While London fretted about the costs of defending these new acquisitions, the likes of Clive enjoyed the bounty. “[T]hey began to spend freely in Britain itself, buying country houses and sometimes, as at Sezincote in Gloucestershire, hiring architects to give them the air of an Indian palace. They began to throw their weight around in London and their money at Parliamentary seats. As the ‘nababs’, they displaced the West Indian planters as the most envied and detested plutocrats of the age”.
While they bathed in th
eir new-found wealth, the nababs' means of enrichment was the source of misery for Bengalis. The tax regime had become so onerous that, when the monsoons failed in 1769 and 1770, the peasant farmers had neither savings nor productive capital to see them through. Famine was the result, and not for the last time in British India.
Clive’s huge personality sucked the popular understanding of events into orbit around him, thus obscuring less superficial interpretations of what had gone wrong. Schama’s next observation is directly analogous to the modern focus on the shortcomings of the George W Bush regime, as opposed to the deeper assumptions of the imperial tradition that produced his Presidency.
“Paradoxically, Clive’s personal notoriety spared the logic of his interventionist imperialism from the scepticism it deserved. For if, somehow, with the best will in the world, British government in Bengal had failed to bring about general peace and prosperity, it could only be because wicked men, selfish men, perhaps led astray by greedy opportunist natives, had abused their trust in order to line their pockets. The proper correction was not to examine the assumptions behind the proposition, but merely to find the right men and the right measures”.
Warren Hastings, the new Governor-General of Bengal, had much less autonomy than Clive. He ruled in tandem with a five man council on which he was but one voice, the other four being appointed by the crown and the company. It was Hastings that ushered in the era of the ‘White Mughals’, taking a greater interest in the native religions, cultures and languages. This was so as to effect a more sympathetic and benevolent, and thus a more effective rule. But it was also born of a degree of respect and admiration for Indian civilisation (albeit not as an equal to that of Britain).
Hastings however was recalled to London for impeachment proceedings (though subsequently acquitted). His replacement, Cornwalis, sought to run British India differently; now as a replica of the English rural hierarchy. The local Indian tax collectors were to become the local gentry: property owners extracting rents from tenant farmers and providing tax revenue to a state managed by British courts and military muscle.
But the stability on which this new order depended was hard to maintain. War with various Indian princes proved costly, though Tipu Sultan of Mysore, the greatest challenge to British rule in India at that time, was ultimately defeated. For plotting to free his domain of the British yoke, in collaboration with Bonaparte’s France, Tipu Sultan’s capital was sacked and his court looted. The armies of the new Governor-General, Wellesley, now dominated the scene. Britain prevailed over the entire subcontinent. By 1804, it ruled with an army of 192,000 – as large as many of those in Europe. Clive had only ever commanded 5,000.

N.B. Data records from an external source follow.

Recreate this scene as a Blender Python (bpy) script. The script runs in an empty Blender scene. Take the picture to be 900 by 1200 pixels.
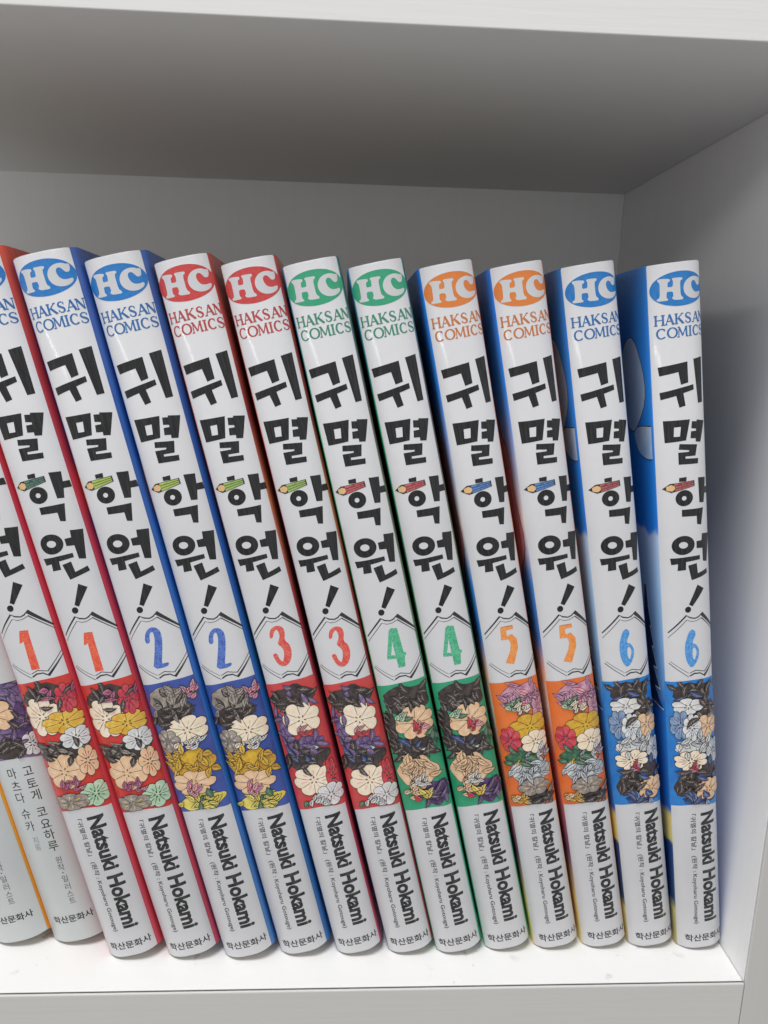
import bpy, bmesh, math, random
from mathutils import Vector, Matrix
from mathutils.geometry import tessellate_polygon

scene = bpy.context.scene
COL = scene.collection
MM = 0.001
random.seed(7)

# ------------------------------------------------------------------ camera
cam_data = bpy.data.cameras.new("camera")
cam = bpy.data.objects.new("camera", cam_data)
COL.objects.link(cam)
yaw, pitch, roll = -0.05182, 0.20892, 0.02644
fw = Vector((-math.sin(yaw) * math.cos(pitch), math.cos(yaw) * math.cos(pitch), -math.sin(pitch)))
rt = Vector((math.cos(yaw), math.sin(yaw), 0))
up = rt.cross(fw)
r2 = math.cos(roll) * rt + math.sin(roll) * up
u2 = -math.sin(roll) * rt + math.cos(roll) * up
cm = Matrix((r2, u2, -fw)).transposed().to_4x4()
cm.translation = Vector((-109.97, -167.58, 164.58)) * MM
cam.matrix_world = cm
cam_data.sensor_fit = 'VERTICAL'
cam_data.sensor_height = 24
cam_data.lens = 24 * 879.97 / 1200
cam_data.clip_start = 0.005
cam_data.clip_end = 50
scene.camera = cam

# ------------------------------------------------------------------ world and lamps (an indoor close-up: shop ceiling lamps)
world = bpy.data.worlds.new("World")
scene.world = world
world.use_nodes = True
wt = world.node_tree
bg = wt.nodes["Background"]
# the dim shop interior, with a brighter eye-level band added to lift the back wall
wtc = wt.nodes.new('ShaderNodeTexCoord')
wsx = wt.nodes.new('ShaderNodeSeparateXYZ')
wmr = wt.nodes.new('ShaderNodeMapRange')
wmr.inputs[1].default_value = -1.0
wmr.inputs[2].default_value = 1.0
wrp = wt.nodes.new('ShaderNodeValToRGB')
wrp.color_ramp.elements[0].position = 0.0
wrp.color_ramp.elements[0].color = (0.60, 0.59, 0.58, 1)
wrp.color_ramp.elements[1].position = 1.0
wrp.color_ramp.elements[1].color = (0.62, 0.62, 0.62, 1)
for pos, c in ((0.34, (0.64, 0.635, 0.63, 1)), (0.47, (0.95, 0.95, 0.95, 1)), (0.64, (1.0, 1.0, 1.0, 1))):
    e = wrp.color_ramp.elements.new(pos)
    e.color = c
wt.links.new(wtc.outputs['Generated'], wsx.inputs[0])
wt.links.new(wsx.outputs[2], wmr.inputs[0])
wt.links.new(wmr.outputs[0], wrp.inputs[0])
wt.links.new(wrp.outputs[0], bg.inputs[0])
bg.inputs[1].default_value = 0.74


def lamp(name, loc, target, sx, sy, power, color):
    d = bpy.data.lights.new(name, 'AREA')
    d.shape = 'RECTANGLE'
    d.size, d.size_y = sx, sy
    d.energy = power
    d.color = color
    o = bpy.data.objects.new(name, d)
    COL.objects.link(o)
    o.location = loc
    o.rotation_euler = (Vector(target) - Vector(loc)).to_track_quat('-Z', 'Y').to_euler()
    return o


lamp("ceiling_lamp_overhead", (-0.35, -0.25, 1.20), (-0.1, 0.0, 0.0), 0.5, 0.12, 11.5, (0.99, 0.995, 1.0))
lamp("ceiling_lamp_distant", (-2.6, -2.2, 1.07), (-0.1, 0.0, 0.15), 1.7, 0.06, 12.5, (1.0, 0.99, 0.98))

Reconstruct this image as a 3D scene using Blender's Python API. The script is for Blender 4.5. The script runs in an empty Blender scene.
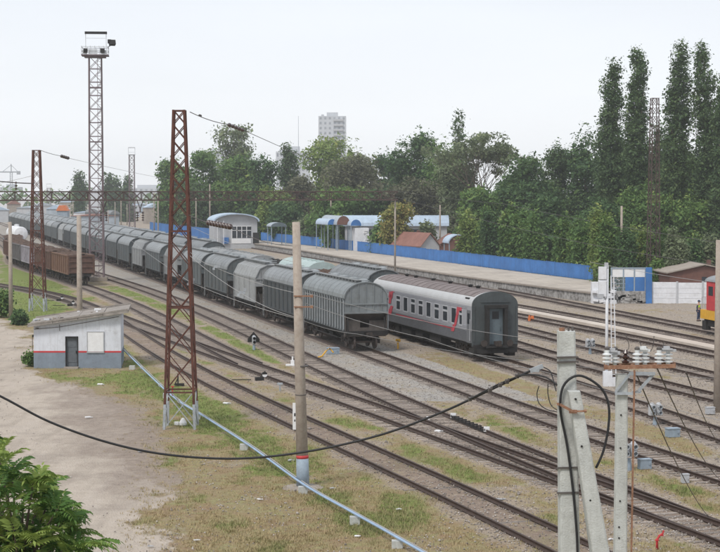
import bpy, math, random
import numpy as np
from mathutils import Vector, Matrix

# ------------------------------------------------------------------ camera, sky, sun, exposure
SC = bpy.context.scene
COL = SC.collection
FPX, CAMH, CX, CY, HOR = 1680.0, 11.0, 360.0, 276.0, 192.0
PITCH = math.atan((CY - HOR) / FPX)
cam_d = bpy.data.cameras.new('camera')
cam_d.sensor_width = 36.0
cam_d.lens = 36.0 * FPX / 720.0
cam_d.clip_start = 0.5
cam_d.clip_end = 12000
cam = bpy.data.objects.new('camera', cam_d)
COL.objects.link(cam)
cam.location = (0, 0, CAMH)
cam.rotation_euler = (math.pi / 2 - PITCH, 0, 0)
SC.camera = cam

SUN_EL, SUN_AZ = math.radians(52), math.radians(215)   # azimuth clockwise from +Y
w = bpy.data.worlds.new('World')
SC.world = w
w.use_nodes = True
nt = w.node_tree
nt.nodes.clear()
sky = nt.nodes.new('ShaderNodeTexSky')
sky.sky_type = 'NISHITA'
sky.sun_disc = False
sky.sun_elevation = SUN_EL
sky.sun_rotation = SUN_AZ
# overcast: an even cloud deck, slightly brighter overhead, hides nearly all the blue
tc = nt.nodes.new('ShaderNodeTexCoord')
sep = nt.nodes.new('ShaderNodeSeparateXYZ')
nt.links.new(tc.outputs['Generated'], sep.inputs[0])
rmp = nt.nodes.new('ShaderNodeValToRGB')
rmp.color_ramp.elements[0].position = 0.0
rmp.color_ramp.elements[0].color = (0.90, 0.915, 0.94, 1)
rmp.color_ramp.elements[1].position = 0.14
rmp.color_ramp.elements[1].color = (0.69, 0.725, 0.78, 1)
nt.links.new(sep.outputs['Z'], rmp.inputs[0])
cn = nt.nodes.new('ShaderNodeTexNoise')
cn.inputs['Scale'].default_value = 1.6
cn.inputs['Detail'].default_value = 5
cmap = nt.nodes.new('ShaderNodeMapping')
cmap.inputs['Scale'].default_value = (1, 1, 4)
nt.links.new(tc.outputs['Generated'], cmap.inputs[0])
nt.links.new(cmap.outputs[0], cn.inputs['Vector'])
cr = nt.nodes.new('ShaderNodeMapRange')
cr.inputs['From Min'].default_value = 0.3
cr.inputs['From Max'].default_value = 0.7
cr.inputs['To Min'].default_value = 9.3
cr.inputs['To Max'].default_value = 10.6
nt.links.new(cn.outputs['Fac'], cr.inputs['Value'])
sc_ = nt.nodes.new('ShaderNodeVectorMath')
sc_.operation = 'SCALE'
nt.links.new(rmp.outputs['Color'], sc_.inputs[0])
nt.links.new(cr.outputs[0], sc_.inputs['Scale'])
mx = nt.nodes.new('ShaderNodeMix')
mx.data_type = 'RGBA'
mx.inputs['Factor'].default_value = 0.93
nt.links.new(sky.outputs[0], mx.inputs['A'])
nt.links.new(sc_.outputs[0], mx.inputs['B'])
bg = nt.nodes.new('ShaderNodeBackground')
bg.inputs['Strength'].default_value = 0.1
nt.links.new(mx.outputs['Result'], bg.inputs['Color'])
wo = nt.nodes.new('ShaderNodeOutputWorld')
nt.links.new(bg.outputs[0], wo.inputs['Surface'])

sun_d = bpy.data.lights.new('sun', 'SUN')
sun_d.energy = 2.0
sun_d.angle = math.radians(14)
sun_d.color = (1.0, 0.96, 0.9)
sun = bpy.data.objects.new('sun', sun_d)
COL.objects.link(sun)
_sd = Vector((math.sin(SUN_AZ) * math.cos(SUN_EL), math.cos(SUN_AZ) * math.cos(SUN_EL), math.sin(SUN_EL)))
sun.rotation_euler = _sd.to_track_quat('Z', 'Y').to_euler()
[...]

All this was of course justified as defence against the aggression of others, be it France or, ludicrously, the Indians themselves. And every extension of British power, so justified, preceded a new extension, to be justified in the same way. The more Britain defended its interests, the bigger its interests became. So it was that the Empire of Liberty in the imagination of the patriots transformed itself into the empire of coercion and plunder of the historical record.